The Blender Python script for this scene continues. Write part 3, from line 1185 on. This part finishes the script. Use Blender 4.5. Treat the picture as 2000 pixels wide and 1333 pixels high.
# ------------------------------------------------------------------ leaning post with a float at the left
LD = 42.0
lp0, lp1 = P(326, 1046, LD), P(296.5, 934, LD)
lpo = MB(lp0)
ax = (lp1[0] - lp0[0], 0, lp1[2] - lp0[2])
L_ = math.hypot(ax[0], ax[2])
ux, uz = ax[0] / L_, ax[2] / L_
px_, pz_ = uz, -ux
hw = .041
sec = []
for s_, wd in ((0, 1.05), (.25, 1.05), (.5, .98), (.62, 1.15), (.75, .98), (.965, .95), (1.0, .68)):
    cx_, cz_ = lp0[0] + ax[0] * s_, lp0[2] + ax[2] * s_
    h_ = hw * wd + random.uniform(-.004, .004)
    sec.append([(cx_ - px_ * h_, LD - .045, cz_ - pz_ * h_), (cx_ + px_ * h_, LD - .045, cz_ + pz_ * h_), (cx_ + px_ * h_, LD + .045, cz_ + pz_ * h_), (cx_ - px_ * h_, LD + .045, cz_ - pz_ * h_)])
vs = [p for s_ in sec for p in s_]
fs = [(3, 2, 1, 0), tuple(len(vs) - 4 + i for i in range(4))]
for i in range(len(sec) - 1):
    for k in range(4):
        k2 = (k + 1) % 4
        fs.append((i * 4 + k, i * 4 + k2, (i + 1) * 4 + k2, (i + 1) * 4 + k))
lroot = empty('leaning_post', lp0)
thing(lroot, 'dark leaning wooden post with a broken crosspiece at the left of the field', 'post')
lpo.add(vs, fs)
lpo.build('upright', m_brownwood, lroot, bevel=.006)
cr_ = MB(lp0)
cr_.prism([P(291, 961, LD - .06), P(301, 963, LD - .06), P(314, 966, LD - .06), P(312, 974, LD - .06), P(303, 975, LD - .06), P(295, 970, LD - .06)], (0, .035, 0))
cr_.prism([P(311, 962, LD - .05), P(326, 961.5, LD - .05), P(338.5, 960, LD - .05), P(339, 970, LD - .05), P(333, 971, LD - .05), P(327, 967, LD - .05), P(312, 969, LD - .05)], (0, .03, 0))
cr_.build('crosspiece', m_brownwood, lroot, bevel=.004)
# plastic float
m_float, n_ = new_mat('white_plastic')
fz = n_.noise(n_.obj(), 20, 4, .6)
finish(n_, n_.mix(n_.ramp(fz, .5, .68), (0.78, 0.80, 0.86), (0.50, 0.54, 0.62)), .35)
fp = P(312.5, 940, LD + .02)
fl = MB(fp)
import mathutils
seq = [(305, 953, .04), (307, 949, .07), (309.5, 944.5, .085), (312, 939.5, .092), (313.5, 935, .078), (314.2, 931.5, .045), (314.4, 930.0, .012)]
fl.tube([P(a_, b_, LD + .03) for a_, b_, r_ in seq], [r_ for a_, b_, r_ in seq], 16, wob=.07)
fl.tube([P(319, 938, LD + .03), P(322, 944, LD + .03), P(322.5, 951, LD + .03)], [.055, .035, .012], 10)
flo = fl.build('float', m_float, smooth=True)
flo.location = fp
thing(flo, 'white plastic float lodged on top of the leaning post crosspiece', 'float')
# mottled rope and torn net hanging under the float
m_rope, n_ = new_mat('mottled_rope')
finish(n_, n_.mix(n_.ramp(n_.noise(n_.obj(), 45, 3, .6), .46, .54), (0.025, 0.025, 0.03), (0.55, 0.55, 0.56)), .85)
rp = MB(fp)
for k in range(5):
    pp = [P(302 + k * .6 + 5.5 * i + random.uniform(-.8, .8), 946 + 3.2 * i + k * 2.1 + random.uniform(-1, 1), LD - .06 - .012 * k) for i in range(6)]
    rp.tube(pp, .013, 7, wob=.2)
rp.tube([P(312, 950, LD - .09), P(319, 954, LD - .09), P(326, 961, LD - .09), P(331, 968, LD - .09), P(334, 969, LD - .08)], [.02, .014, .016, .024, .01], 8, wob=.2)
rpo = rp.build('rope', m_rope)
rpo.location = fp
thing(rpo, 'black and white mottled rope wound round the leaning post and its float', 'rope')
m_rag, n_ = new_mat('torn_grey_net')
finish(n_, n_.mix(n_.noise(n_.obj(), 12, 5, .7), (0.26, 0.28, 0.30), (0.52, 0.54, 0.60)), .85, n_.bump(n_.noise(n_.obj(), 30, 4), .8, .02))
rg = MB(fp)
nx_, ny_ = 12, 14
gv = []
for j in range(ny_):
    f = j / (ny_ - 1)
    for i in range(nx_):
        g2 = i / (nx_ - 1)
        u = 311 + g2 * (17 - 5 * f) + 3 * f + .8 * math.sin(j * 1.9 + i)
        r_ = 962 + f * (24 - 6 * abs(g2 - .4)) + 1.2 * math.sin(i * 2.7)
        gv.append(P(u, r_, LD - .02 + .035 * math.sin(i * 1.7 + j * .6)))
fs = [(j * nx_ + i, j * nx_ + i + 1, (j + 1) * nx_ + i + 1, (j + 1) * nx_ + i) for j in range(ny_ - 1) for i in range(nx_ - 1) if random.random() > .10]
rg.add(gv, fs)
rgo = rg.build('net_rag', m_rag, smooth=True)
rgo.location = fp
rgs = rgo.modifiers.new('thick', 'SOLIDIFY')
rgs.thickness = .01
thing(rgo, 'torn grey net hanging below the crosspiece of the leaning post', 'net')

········

◆ **What to work on**
Write the complete data out, exactly as above.

◆ **Answer for the task**
The Blender Python script for this scene continues. Write part 3, from line 1185 on. This part finishes the script. Use Blender 4.5. Treat the picture as 2000 pixels wide and 1333 pixels high.
# ------------------------------------------------------------------ leaning post with a float at the left
LD = 42.0
lp0, lp1 = P(326, 1046, LD), P(296.5, 934, LD)
lpo = MB(lp0)
ax = (lp1[0] - lp0[0], 0, lp1[2] - lp0[2])
L_ = math.hypot(ax[0], ax[2])
ux, uz = ax[0] / L_, ax[2] / L_
px_, pz_ = uz, -ux
hw = .041
sec = []
for s_, wd in ((0, 1.05), (.25, 1.05), (.5, .98), (.62, 1.15), (.75, .98), (.965, .95), (1.0, .68)):
    cx_, cz_ = lp0[0] + ax[0] * s_, lp0[2] + ax[2] * s_
    h_ = hw * wd + random.uniform(-.004, .004)
    sec.append([(cx_ - px_ * h_, LD - .045, cz_ - pz_ * h_), (cx_ + px_ * h_, LD - .045, cz_ + pz_ * h_), (cx_ + px_ * h_, LD + .045, cz_ + pz_ * h_), (cx_ - px_ * h_, LD + .045, cz_ - pz_ * h_)])
vs = [p for s_ in sec for p in s_]
fs = [(3, 2, 1, 0), tuple(len(vs) - 4 + i for i in range(4))]
for i in range(len(sec) - 1):
    for k in range(4):
        k2 = (k + 1) % 4
        fs.append((i * 4 + k, i * 4 + k2, (i + 1) * 4 + k2, (i + 1) * 4 + k))
lroot = empty('leaning_post', lp0)
thing(lroot, 'dark leaning wooden post with a broken crosspiece at the left of the field', 'post')
lpo.add(vs, fs)
lpo.build('upright', m_brownwood, lroot, bevel=.006)
cr_ = MB(lp0)
cr_.prism([P(291, 961, LD - .06), P(301, 963, LD - .06), P(314, 966, LD - .06), P(312, 974, LD - .06), P(303, 975, LD - .06), P(295, 970, LD - .06)], (0, .035, 0))
cr_.prism([P(311, 962, LD - .05), P(326, 961.5, LD - .05), P(338.5, 960, LD - .05), P(339, 970, LD - .05), P(333, 971, LD - .05), P(327, 967, LD - .05), P(312, 969, LD - .05)], (0, .03, 0))
cr_.build('crosspiece', m_brownwood, lroot, bevel=.004)
# plastic float
m_float, n_ = new_mat('white_plastic')
fz = n_.noise(n_.obj(), 20, 4, .6)
finish(n_, n_.mix(n_.ramp(fz, .5, .68), (0.78, 0.80, 0.86), (0.50, 0.54, 0.62)), .35)
fp = P(312.5, 940, LD + .02)
fl = MB(fp)
import mathutils
seq = [(305, 953, .04), (307, 949, .07), (309.5, 944.5, .085), (312, 939.5, .092), (313.5, 935, .078), (314.2, 931.5, .045), (314.4, 930.0, .012)]
fl.tube([P(a_, b_, LD + .03) for a_, b_, r_ in seq], [r_ for a_, b_, r_ in seq], 16, wob=.07)
fl.tube([P(319, 938, LD + .03), P(322, 944, LD + .03), P(322.5, 951, LD + .03)], [.055, .035, .012], 10)
flo = fl.build('float', m_float, smooth=True)
flo.location = fp
thing(flo, 'white plastic float lodged on top of the leaning post crosspiece', 'float')
# mottled rope and torn net hanging under the float
m_rope, n_ = new_mat('mottled_rope')
finish(n_, n_.mix(n_.ramp(n_.noise(n_.obj(), 45, 3, .6), .46, .54), (0.025, 0.025, 0.03), (0.55, 0.55, 0.56)), .85)
rp = MB(fp)
for k in range(5):
    pp = [P(302 + k * .6 + 5.5 * i + random.uniform(-.8, .8), 946 + 3.2 * i + k * 2.1 + random.uniform(-1, 1), LD - .06 - .012 * k) for i in range(6)]
    rp.tube(pp, .013, 7, wob=.2)
rp.tube([P(312, 950, LD - .09), P(319, 954, LD - .09), P(326, 961, LD - .09), P(331, 968, LD - .09), P(334, 969, LD - .08)], [.02, .014, .016, .024, .01], 8, wob=.2)
rpo = rp.build('rope', m_rope)
rpo.location = fp
thing(rpo, 'black and white mottled rope wound round the leaning post and its float', 'rope')
m_rag, n_ = new_mat('torn_grey_net')
finish(n_, n_.mix(n_.noise(n_.obj(), 12, 5, .7), (0.26, 0.28, 0.30), (0.52, 0.54, 0.60)), .85, n_.bump(n_.noise(n_.obj(), 30, 4), .8, .02))
rg = MB(fp)
nx_, ny_ = 12, 14
gv = []
for j in range(ny_):
    f = j / (ny_ - 1)
    for i in range(nx_):
        g2 = i / (nx_ - 1)
        u = 311 + g2 * (17 - 5 * f) + 3 * f + .8 * math.sin(j * 1.9 + i)
        r_ = 962 + f * (24 - 6 * abs(g2 - .4)) + 1.2 * math.sin(i * 2.7)
        gv.append(P(u, r_, LD - .02 + .035 * math.sin(i * 1.7 + j * .6)))
fs = [(j * nx_ + i, j * nx_ + i + 1, (j + 1) * nx_ + i + 1, (j + 1) * nx_ + i) for j in range(ny_ - 1) for i in range(nx_ - 1) if random.random() > .10]
rg.add(gv, fs)
rgo = rg.build('net_rag', m_rag, smooth=True)
rgo.location = fp
rgs = rgo.modifiers.new('thick', 'SOLIDIFY')
rgs.thickness = .01
thing(rgo, 'torn grey net hanging below the crosspiece of the leaning post', 'net')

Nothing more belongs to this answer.